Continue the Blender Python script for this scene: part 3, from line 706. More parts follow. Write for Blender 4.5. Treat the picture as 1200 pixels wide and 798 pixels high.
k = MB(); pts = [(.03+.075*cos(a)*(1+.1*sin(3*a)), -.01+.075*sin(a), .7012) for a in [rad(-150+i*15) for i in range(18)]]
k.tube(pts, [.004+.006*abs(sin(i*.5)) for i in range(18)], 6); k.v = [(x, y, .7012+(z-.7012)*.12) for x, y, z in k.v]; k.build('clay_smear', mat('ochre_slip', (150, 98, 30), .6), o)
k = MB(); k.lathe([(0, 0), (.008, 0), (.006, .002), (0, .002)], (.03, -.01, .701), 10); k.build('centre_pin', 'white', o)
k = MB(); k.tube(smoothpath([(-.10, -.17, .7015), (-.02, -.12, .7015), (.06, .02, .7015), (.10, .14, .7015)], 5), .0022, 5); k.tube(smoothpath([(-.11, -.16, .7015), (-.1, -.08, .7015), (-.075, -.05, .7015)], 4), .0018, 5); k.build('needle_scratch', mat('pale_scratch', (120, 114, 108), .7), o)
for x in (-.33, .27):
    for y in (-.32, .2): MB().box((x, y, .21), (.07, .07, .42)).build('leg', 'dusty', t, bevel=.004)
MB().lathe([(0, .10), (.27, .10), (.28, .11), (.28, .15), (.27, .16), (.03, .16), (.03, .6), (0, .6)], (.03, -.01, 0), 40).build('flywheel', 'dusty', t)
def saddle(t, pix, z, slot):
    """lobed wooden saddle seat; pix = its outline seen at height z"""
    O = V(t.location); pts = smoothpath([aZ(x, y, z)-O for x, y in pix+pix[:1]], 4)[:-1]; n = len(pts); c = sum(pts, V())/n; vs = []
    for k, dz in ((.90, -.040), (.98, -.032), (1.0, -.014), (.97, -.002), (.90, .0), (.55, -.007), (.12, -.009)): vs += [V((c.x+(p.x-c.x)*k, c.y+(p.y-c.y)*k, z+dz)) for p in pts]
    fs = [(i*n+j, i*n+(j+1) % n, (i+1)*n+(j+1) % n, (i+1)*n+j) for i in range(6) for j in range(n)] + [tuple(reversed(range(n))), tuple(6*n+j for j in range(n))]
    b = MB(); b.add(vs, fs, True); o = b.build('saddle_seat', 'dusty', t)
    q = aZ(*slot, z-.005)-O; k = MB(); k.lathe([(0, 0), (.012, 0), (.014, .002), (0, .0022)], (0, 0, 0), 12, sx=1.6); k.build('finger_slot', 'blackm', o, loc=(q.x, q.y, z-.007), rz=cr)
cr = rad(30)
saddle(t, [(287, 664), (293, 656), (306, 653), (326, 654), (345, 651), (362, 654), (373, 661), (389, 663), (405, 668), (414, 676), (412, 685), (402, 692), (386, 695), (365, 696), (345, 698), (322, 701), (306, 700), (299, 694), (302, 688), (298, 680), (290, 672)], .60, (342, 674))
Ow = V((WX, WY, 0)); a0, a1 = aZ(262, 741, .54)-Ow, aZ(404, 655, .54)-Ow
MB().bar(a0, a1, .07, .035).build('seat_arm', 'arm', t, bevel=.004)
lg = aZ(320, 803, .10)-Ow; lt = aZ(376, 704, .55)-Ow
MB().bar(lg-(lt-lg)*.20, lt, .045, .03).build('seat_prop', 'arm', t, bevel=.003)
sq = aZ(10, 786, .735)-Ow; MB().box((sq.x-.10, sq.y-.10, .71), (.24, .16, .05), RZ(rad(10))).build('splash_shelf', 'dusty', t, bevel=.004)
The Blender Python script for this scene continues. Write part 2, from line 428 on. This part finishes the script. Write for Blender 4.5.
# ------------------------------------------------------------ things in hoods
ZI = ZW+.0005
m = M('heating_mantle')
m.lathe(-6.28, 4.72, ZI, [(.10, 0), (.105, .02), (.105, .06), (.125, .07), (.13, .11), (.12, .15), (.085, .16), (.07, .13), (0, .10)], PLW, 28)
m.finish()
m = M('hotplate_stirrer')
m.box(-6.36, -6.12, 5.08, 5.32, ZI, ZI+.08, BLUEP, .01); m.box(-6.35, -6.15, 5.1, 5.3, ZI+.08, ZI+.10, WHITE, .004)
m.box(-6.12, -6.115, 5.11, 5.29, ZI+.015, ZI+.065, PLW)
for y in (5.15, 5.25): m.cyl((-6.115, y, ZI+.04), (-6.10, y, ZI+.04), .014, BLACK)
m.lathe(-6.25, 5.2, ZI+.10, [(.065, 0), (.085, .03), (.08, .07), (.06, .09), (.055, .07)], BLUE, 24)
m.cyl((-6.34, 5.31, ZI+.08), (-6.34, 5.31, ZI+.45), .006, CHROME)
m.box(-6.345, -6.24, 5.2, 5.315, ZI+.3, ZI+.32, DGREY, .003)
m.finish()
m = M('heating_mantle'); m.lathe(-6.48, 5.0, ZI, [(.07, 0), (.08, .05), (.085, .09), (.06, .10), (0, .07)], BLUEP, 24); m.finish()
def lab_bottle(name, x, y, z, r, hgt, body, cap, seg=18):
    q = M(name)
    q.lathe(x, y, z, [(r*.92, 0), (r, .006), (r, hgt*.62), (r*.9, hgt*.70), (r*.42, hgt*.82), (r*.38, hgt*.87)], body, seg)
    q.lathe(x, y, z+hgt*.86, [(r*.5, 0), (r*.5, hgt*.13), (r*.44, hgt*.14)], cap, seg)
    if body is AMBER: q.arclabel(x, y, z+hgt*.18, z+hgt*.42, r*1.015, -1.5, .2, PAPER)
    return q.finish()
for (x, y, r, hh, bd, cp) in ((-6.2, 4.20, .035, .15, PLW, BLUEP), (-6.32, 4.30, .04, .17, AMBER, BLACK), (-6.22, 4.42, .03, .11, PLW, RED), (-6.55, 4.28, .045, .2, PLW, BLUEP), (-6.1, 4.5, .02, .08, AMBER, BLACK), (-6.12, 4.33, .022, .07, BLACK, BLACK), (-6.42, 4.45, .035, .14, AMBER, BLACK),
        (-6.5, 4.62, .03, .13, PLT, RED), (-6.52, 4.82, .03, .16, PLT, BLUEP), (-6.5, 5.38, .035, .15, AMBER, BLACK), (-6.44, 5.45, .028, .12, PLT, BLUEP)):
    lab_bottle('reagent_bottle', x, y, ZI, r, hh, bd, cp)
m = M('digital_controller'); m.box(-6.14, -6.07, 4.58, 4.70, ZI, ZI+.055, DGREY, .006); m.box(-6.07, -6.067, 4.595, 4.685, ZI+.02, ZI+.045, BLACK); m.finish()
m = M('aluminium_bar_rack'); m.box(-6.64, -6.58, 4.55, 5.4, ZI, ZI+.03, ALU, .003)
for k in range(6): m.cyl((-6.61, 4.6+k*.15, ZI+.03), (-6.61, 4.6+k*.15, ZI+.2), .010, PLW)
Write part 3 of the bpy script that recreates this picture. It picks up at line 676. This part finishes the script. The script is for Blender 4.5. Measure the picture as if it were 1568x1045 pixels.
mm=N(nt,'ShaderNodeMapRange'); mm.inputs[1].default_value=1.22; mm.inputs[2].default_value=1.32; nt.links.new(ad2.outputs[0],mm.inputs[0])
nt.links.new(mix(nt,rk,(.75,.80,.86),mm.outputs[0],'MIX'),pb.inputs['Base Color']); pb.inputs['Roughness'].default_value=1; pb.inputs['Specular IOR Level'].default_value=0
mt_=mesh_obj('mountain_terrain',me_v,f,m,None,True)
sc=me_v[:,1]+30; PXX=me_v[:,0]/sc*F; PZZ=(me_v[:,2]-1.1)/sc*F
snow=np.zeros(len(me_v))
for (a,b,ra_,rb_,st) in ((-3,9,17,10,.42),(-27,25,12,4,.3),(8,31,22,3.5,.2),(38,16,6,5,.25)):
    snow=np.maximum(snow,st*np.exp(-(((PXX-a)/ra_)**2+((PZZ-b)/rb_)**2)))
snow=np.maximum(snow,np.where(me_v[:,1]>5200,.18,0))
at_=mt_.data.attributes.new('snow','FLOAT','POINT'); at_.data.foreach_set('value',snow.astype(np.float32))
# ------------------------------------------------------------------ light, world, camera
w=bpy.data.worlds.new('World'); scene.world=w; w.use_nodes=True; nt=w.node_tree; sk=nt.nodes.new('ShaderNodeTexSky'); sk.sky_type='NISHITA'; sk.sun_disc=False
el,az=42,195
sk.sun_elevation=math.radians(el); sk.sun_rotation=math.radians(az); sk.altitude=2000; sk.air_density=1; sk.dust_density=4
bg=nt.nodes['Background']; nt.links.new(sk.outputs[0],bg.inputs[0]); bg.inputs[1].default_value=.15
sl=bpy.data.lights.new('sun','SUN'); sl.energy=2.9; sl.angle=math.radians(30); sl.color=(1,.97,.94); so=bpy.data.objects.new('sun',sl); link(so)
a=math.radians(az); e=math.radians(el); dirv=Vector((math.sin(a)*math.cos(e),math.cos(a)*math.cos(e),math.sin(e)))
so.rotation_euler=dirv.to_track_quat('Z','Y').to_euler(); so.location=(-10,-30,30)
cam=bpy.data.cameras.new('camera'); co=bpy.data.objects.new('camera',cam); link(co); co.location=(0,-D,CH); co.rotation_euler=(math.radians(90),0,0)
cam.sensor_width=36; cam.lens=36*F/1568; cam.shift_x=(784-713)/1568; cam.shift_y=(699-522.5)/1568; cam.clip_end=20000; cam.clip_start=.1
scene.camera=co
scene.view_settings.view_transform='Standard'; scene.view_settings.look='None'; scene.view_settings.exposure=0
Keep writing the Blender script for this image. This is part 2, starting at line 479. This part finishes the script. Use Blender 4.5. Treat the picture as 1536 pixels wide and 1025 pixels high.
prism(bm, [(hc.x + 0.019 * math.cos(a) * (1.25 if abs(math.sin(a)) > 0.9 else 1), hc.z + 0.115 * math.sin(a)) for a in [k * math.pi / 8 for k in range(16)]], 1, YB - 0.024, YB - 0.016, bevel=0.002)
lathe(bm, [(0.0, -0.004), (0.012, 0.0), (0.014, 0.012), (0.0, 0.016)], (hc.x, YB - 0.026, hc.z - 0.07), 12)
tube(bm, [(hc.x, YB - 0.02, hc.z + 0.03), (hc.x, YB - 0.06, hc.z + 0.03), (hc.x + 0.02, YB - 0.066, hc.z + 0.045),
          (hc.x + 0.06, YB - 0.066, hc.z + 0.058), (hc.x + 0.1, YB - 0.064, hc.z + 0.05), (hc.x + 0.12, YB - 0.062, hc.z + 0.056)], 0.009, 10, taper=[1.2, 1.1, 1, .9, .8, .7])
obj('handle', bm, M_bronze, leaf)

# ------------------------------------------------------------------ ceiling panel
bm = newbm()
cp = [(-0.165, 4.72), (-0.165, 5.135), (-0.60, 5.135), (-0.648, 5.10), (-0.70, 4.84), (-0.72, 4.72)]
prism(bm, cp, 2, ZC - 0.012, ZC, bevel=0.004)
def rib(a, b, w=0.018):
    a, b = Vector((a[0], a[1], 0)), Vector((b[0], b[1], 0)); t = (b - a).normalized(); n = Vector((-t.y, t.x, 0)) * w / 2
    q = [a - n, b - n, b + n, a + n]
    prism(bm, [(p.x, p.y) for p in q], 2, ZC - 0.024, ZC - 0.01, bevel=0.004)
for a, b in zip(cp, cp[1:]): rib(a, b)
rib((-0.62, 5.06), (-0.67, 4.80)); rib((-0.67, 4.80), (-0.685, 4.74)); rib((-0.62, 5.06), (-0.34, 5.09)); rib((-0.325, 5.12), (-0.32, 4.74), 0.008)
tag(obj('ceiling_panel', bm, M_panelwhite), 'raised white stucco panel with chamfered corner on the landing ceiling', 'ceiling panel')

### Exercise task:
For the material, find the number of lines holding the word "picture" and give that figure and nothing more.

### The answer:
3